Este ano, as celebrações do 11 de outubro em S. João da Madeira foram marcadas pela inauguração de uma estátua em homenagem a Humberto Delgado, o “General sem Medo”. Este gesto é de uma enorme importância para manter viva a nossa memória coletiva e, ao mesmo tempo, transmitir às gerações mais jovens valores fundamentais. Humberto Delgado - que pagou com a própria vida a sua luta contra a ditadura - encarna princípios como a coragem, a justiça, a resistência e, acima de tudo, a defesa inabalável da liberdade e da democracia.
Em 1958, num país oprimido pela censura e pela repressão, Humberto Delgado desafiou abertamente a ditadura de Salazar. A sua célebre frase “obviamente, demito-o”, dirigida a Salazar, representava uma rara e corajosa manifestação de dissidência num tempo em que a maior parte das vozes se calava pelo medo. Ele, no entanto, não teve medo. Como militar e democrata convicto, lançou-se numa campanha presidencial que despertou um sentimento de renovação e mobilizou o povo português. A sua coragem trouxe um vislumbre de esperança para um país que vivia na escuridão da ditadura.

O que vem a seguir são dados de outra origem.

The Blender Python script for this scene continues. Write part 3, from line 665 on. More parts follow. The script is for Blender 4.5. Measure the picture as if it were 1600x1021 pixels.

Permitam-me partilhar convosco uma história que me é particularmente especial. Recentemente, ao ver a nova estátua de Humberto Delgado na Praça Luís Ribeiro, o meu avô, visivelmente emocionado, contou-me que, nos tempos em que trabalhava nas terras de Cinfães, teve a honra de apertar a mão do General. Para ele, não foi um simples cumprimento; aquele aperto de mão foi um momento de profunda esperança, uma ligação a um homem que personificava a coragem de enfrentar o regime opressor. Ver o brilho nos olhos do meu avô enquanto me contava essa história deu-me uma nova perspetiva sobre o impacto que Delgado teve na vida de tantos portugueses. A sua figura não era apenas um símbolo de resistência, mas também de mudança e de renovação.
Para quem, como eu, faz parte de uma geração que já nasceu em liberdade, é crucial perceber o que estava em jogo naquela altura. Questionar o regime era um risco tremendo – podia custar a liberdade, a carreira, ou até a vida! Humberto Delgado sabia disso, mas arriscou tudo porque acreditava num Portugal livre e democrático. Embora o seu sonho só se tenha concretizado com a Revolução dos Cravos, em 1974, o seu exemplo foi uma faísca que manteve viva a chama da resistência. E é essa coragem que, hoje, deve ser ensinada e recordada. Porque, se esquecermos o sacrifício de figuras como Humberto Delgado, corremos o risco de não valorizar a democracia que hoje damos por garantida.
Vivemos numa época em que a liberdade de expressão e o acesso à informação são realidades inquestionáveis. Mas nem sempre foi assim. Só chegámos aqui graças a quem, como Delgado, não teve medo de enfrentar o poder opressor. A estátua erguida em sua homenagem não é apenas um tributo ao passado: É um lembrete de que a liberdade é uma conquista frágil e que precisa de ser protegida diariamente. Ao olhar para ela, a juventude de hoje é chamada a refletir sobre o preço que foi pago para garantir os direitos de que hoje usufruímos.
A estátua de Humberto Delgado na Praça Luís Ribeiro transforma-se, assim, num ponto de encontro entre o passado e o presente, uma ponte entre gerações. Representa uma oportunidade para pais, avós e professores contarem a história de um tempo em que o medo e a censura imperavam e de como a luta pela liberdade foi dura e demorada. A história do meu avô é apenas uma entre tantas que confirma a importância de figuras como Humberto Delgado e é nossa responsabilidade garantir que as novas gerações nunca percam de vista o valor dessa memória.
O mundo de hoje apresenta novos desafios – desde o enfraquecimento dos direitos democráticos em alguns países até ao individualismo crescente das sociedades modernas. Contudo, a figura de Humberto Delgado continua a ser uma inspiração, especialmente numa era em que o ativismo juvenil volta a ganhar força em questões como o ambiente e os direitos sociais. A sua vida prova que a coragem de uma única pessoa pode ser o catalisador de mudanças profundas, quando essa pessoa se move por convicções fortes e pelo desejo de um mundo mais justo e livre.